Noise
Duncan Marquiss
For his first exhibition at 1/9unosunove Duncan Marquiss presents a new series of drawings and a film which explore texture and perception. Marquiss has taken the striking checkerboard pattern of 1/9unosunove’s gallery floor as a starting point for the exhibition and he will make a temporary drawing on its surface.
Overlapping patterns can produce moiré phenomena; a form of visual interference created by two similar signals moving out-of-synch with one another. Noise, the title of the exhibition, plays upon notions of visual and acoustic interference but also considers other uses of the word. In computer generated imagery noise is used as a technical term for simulating natural textures, such as the surfaces of rock, water or smoke. These visual effects are built by assigning random values to points on a 3D lattice, forming repeating ‘tiles’ of texture.

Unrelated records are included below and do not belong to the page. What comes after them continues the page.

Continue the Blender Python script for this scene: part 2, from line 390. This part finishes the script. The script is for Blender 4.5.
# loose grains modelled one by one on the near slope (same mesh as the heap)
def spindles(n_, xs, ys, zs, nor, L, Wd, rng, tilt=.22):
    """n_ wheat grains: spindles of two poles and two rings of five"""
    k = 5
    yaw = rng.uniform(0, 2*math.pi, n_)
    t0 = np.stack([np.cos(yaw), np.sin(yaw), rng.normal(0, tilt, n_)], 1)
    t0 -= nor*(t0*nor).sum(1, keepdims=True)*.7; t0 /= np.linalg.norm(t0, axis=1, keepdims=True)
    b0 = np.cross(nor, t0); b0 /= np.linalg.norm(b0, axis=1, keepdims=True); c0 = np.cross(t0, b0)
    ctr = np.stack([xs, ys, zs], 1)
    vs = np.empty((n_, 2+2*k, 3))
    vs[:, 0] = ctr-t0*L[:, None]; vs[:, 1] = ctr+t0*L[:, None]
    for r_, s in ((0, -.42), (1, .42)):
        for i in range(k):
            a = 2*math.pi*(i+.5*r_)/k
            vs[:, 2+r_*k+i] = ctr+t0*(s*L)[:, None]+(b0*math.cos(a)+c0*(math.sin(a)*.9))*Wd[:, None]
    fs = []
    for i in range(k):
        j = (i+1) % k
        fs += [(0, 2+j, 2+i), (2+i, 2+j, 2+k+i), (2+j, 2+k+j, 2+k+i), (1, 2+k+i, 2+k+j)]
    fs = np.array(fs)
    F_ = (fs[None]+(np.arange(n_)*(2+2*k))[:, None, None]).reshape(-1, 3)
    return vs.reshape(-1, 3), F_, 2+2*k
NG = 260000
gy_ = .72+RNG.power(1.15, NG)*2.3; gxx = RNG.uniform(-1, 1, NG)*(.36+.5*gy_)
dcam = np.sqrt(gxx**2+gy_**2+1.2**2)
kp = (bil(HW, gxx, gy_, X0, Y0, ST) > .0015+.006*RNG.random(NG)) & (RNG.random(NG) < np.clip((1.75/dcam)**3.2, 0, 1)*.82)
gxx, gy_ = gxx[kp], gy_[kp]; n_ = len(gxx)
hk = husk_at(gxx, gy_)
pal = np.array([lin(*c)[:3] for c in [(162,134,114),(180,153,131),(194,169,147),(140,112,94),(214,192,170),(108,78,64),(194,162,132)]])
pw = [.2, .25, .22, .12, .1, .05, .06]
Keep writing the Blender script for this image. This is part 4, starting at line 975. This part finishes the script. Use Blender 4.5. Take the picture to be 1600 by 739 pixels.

Marquiss’ double reading of noise as meaning both interference and texture presents him with forms and processes that inform his artworks. Continuous waves, discrete lines, superimposed grids, random and pseudo-random marks, spectral colours and textured paper make up the visual vocabulary of the exhibition.
The traces of the artist’s hand in the drawings, and the obscured figure in his film Interferometry, could also be considered as noise – a stochastic or human element that disrupts the utopian world of abstract patterns. Like the layered marks of the drawings the exhibition invites the viewer to make their own mental overlaps and find patterns between the artworks.